GLOCOM豊福先生に聴く、「どうなる? AIと教育」(3)
毎月専門家のゲストをお招きして、旬なネタ、トレンドのお話を伺います。
今回の対談は、国際大学 グローバル・コミュニケーション・センター准教授・主幹研究員の豊福 晋平先生にお願いしている。
学校教育の中にAIを取り入れるというのは、世の中的にはほぼ待ったなしだと言える。だがニュースなどで取り上げられるのは、極々一部の、いわゆる「スーパー先生」がいるクラスだけの話で、現実はかなり遠い話である。
長年コンピュータと教育の関係を研究してきた豊福先生からみて、学校教育内にAIを取り入れる道筋は、どのように見えているのだろうか。
(全5回予定)
小寺:例えば学校にAIを導入するということになったら、数学なら数式を入力して答えがパンと出るような使い方をさせないっていうか。「この問題がわからないんだけど、ヒントをくれ」みたいな使い方をしていかないと、自分の成長にならないじゃないですか。
豊福:その通りです。
小寺:だけど、そこは、「ヒントを出してくれ」って質問者側が入力しなければそのまま答えを出してきちゃうので、AI側には事前に、ストレートに答えを出してこないような、ヒントを出すようなふうに対応してくれ、みたいな、いわゆるガワを被せたAIみたいなものが提供されていくのかな、という気がしてたんですよね。その可能性ってどうですかね。
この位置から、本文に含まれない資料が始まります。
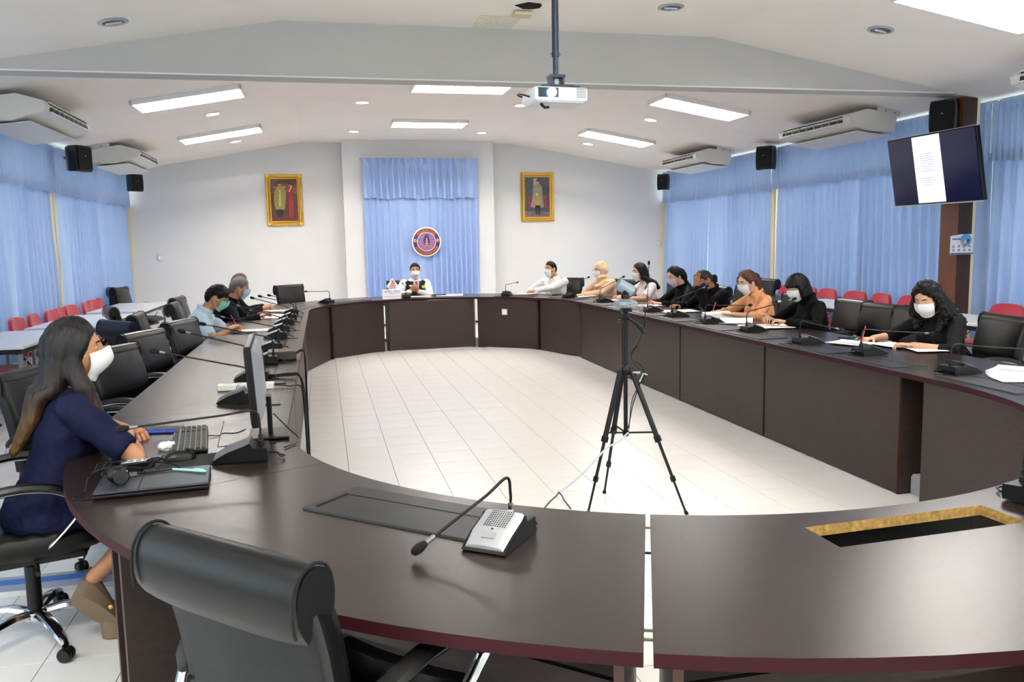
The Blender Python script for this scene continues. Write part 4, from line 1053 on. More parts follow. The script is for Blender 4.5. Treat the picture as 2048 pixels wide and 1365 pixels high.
micsR = [((3.33, 11.0), (3.60, 11.05, 1.02), 'in front of the woman in the headscarf', PI - 0.95), ((3.48, 9.98), (3.72, 10.0, 1.06), 'half hidden behind the tripod camera', hp), ((3.49, 8.42), (3.43, 8.42, 1.27), 'with its neck pointing straight up beside the tripod', hp), ((3.49, 7.78), (3.79, 7.78, 1.045), 'in front of the man holding his forehead', hp),
         ((3.50, 7.05), (3.87, 7.05, 0.905), 'in front of the woman in the orange blouse', hp), ((3.50, 6.28), (3.84, 6.26, 1.01), 'in front of the woman with the black bob', hp), ((3.46, 5.42), (3.69, 5.38, 0.85), 'in front of the two empty right-hand chairs', hp), ((3.50, 4.77), (3.91, 4.72, 0.878), 'in front of the curly haired woman', hp + 0.05), ((3.48, 3.95), (3.90, 3.90, 0.872), 'with papers beside it at the right edge', hp + 0.1)]
for (x, y), tip, w, rz in micsR: mic('black gooseneck microphone, right side, ' + w, x, y, rz, tip, 0.12)
mic('large silver topped gooseneck microphone closest to the camera', 0.425, 2.075, math.radians(-38), (0.215, 2.02, 0.775), 0.11, silver=True)
mic('black gooseneck microphone cut off at the lower right edge of the picture', 2.02, 1.93, math.radians(18), (2.1, 1.72, 0.98), 0.12)

# ------------------------------------------------------------------ people
def skin(name, hx): return mat('skin_' + name, hx, 0.55, var=0.05, vscale=12, bump=0.05, bscale=300)
sk_l, sk_m, sk_d = skin('light', 'dcaa8a'), skin('medium', 'bf8763'), skin('brown', '99674a')
hair_m = mat('black_hair', '040303', 0.5, spec=0.25, var=0.3, vscale=30, stretch=(1, 1, 0.15), bump=0.4, bscale=160)
greyhair_m = mat('grey_hair', '6f6b69', 0.65, var=0.35, vscale=60, bump=0.6, bscale=150)
auburn_m = mat('auburn_hair', '4a2214', 0.5, var=0.3, vscale=30, bump=0.4, bscale=150)
mask_w = mat('white_mask', 'f2f3f5', 0.75); mask_g = mat('green_mask', '8fd3bd', 0.75); mask_b = mat('blue_mask', 'a9cfe9', 0.75); mask_l = mat('lavender_mask', 'e3c8dc', 0.75); mask_n = mat('navy_mask', '2a2547', 0.8)
eye_w = mat('eye_white', 'e9e4df', 0.2); eye_d = mat('eye_dark', '140c08', 0.15)
def ombre():
    m = bpy.data.materials.new('ombre_long_hair'); m.use_nodes = True; nt = m.node_tree; b = nt.nodes['Principled BSDF']; N = nt.nodes.new; L = nt.links.new
    tc = N('ShaderNodeTexCoord'); sp = N('ShaderNodeSeparateXYZ'); L(tc.outputs['Object'], sp.inputs[0])
    mp = N('ShaderNodeMapping'); mp.inputs['Scale'].default_value = (60, 60, 1.2); L(tc.outputs['Object'], mp.inputs['Vector'])
    n = N('ShaderNodeTexNoise'); n.inputs['Scale'].default_value = 2.0; n.inputs['Detail'].default_value = 3; L(mp.outputs[0], n.inputs['Vector'])
    ma = N('ShaderNodeMath'); ma.operation = 'MULTIPLY_ADD'; ma.inputs[1].default_value = 0.35; L(n.outputs['Fac'], ma.inputs[0]); 
    mr = N('ShaderNodeMapRange'); mr.inputs['From Min'].default_value = 0.80; mr.inputs['From Max'].default_value = 1.16; mr.inputs['To Min'].default_value = 0.85; mr.inputs['To Max'].default_value = -0.15; L(sp.outputs['Z'], mr.inputs['Value']); L(mr.outputs[0], ma.inputs[2])
    r = N('ShaderNodeValToRGB'); e = r.color_ramp.elements; e[0].position = 0.15; e[0].color = (*hexc('080605'), 1); e[1].position = 0.95; e[1].color = (*hexc('5f4522'), 1)
    x = e.new(0.5); x.color = (*hexc('22150f'), 1)
    L(ma.outputs[0], r.inputs['Fac']); L(r.outputs['Color'], b.inputs['Base Color']); b.inputs['Roughness'].default_value = 0.5; b.inputs['Specular IOR Level'].default_value = 0.35
    bp = N('ShaderNodeBump'); bp.inputs['Strength'].default_value = 0.6; bp.inputs['Distance'].default_value = 0.006; L(n.outputs['Fac'], bp.inputs['Height']); L(bp.outputs[0], b.inputs['Normal'])
    return m
ombre_m = ombre()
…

豊福:あ、それ、プロンプトエンジニアリングの中にすでに出てきてますよね。ステップバイステップで答えて、とかって言うと、より細かく教えてくれるみたいな。
小寺:はい。それがいわゆるデフォルトになっていて、初期状態でそれがセットされてるAIを子供が使うというようなところから始めるのかなっていう気もしてるんですけど。
豊福:それはありだと思うんですけど。たださっき言った通り、現状を考えると、キーボードが使えてない。
小寺:あー、そこかー。
豊福:学校ってね、すごい惨状なんですよ。できてないところは。パソコン使えてない、というか、保管庫からほとんど出してないから。「ID? 子供にID出してないよ」「え、メール? チャット? そんな子供が自殺するような危ないもん渡せない」って。こういうレベルですよ。
小寺:まあ全部が全部そうじゃないとしても、レベルの低いところはそんか感じなんですか…。
豊福:そういう、どうしようもない状態でAIをいきなりぶっこんだら大変なことが起きるんです。まずこれがあってね。その上にかぶさってくるのは、AIはハルシネーションがあるよねって。出したものに対して答えが返ってくるきて、一見もっともらしいんだけど、けっこう嘘が混じってるよと。で、これをファクトチェックとかって話で――文科省も書いてますけど。これが第2弾。
小寺:うん。
豊福:で、「もの」そのものに対して答えるというのは、実はAIはあんまり得意じゃないっていうか。自分たちを騙しにかかってくる。じゃあ使えないのか? いや、そんなことはない。
ある問いに対して返事を返してくる時に、最初に結論を言って、3つ項目を並べて、最後にもう1回繰り返して結論を言う、というのはAIは得意ですよね。ChatGPTはそのやり方で返してくれるんですけど、あのやり方はあんまり日本の学校で教えてない。
国語の中のいわゆる論文とか、そういう回答のやつでも、ああいう構造的な返し方って、レトリックとしてあんまり教えないんですよ。
小寺:うーん、確かにそうかも。とにかく書かせて失敗させて、の繰り返し。
豊福:最近の高校生はわかんないんで、聞いてみてください。やってるかもしれないから。で、もしやってないとすると、「あ、この答え方自体はすごく理路整然としていいな。じゃあこの構造をそのままパクろう」と。これはオッケーなんです。
じゃあある部分をより細かく聞いていった時に、本当にそれは嘘がないのか、自分の持ってる仮説ってものをちゃんとバックアップしてくれるのか、「ここは怪しいですよ」と言ってくれるのか。このレベルでやり取りをするっていうところには、ものすごくAIは威力を発揮してくれる。これが次の段階です。
小寺:うん。
豊福:で、僕、これを思考の壁打ちって言ってて。要するにけっこう頭のいい弟子がいて、自分が思ってることを「これってこういうふうに思ってるんだけど、どう思う?」って聞いた時に、「いや、先生、それ違いますよ」「ここは危ないっすよ」とかって言ってくれるわけですよ。これはすごく勉強になる。そのレベルに行ったら、自分でプロンプトを考えて、より複雑な構造っていうものを与えつつ、1つのものを組み上げていく、というものはたぶんできるんです。でも、それを始められるのはね、中学生ぐらいから。
小寺:そうですね、中学生……でもな、構造とかわかるかな? っていう気もちょっとするんですよね。
豊福:うん。トレーニング次第です。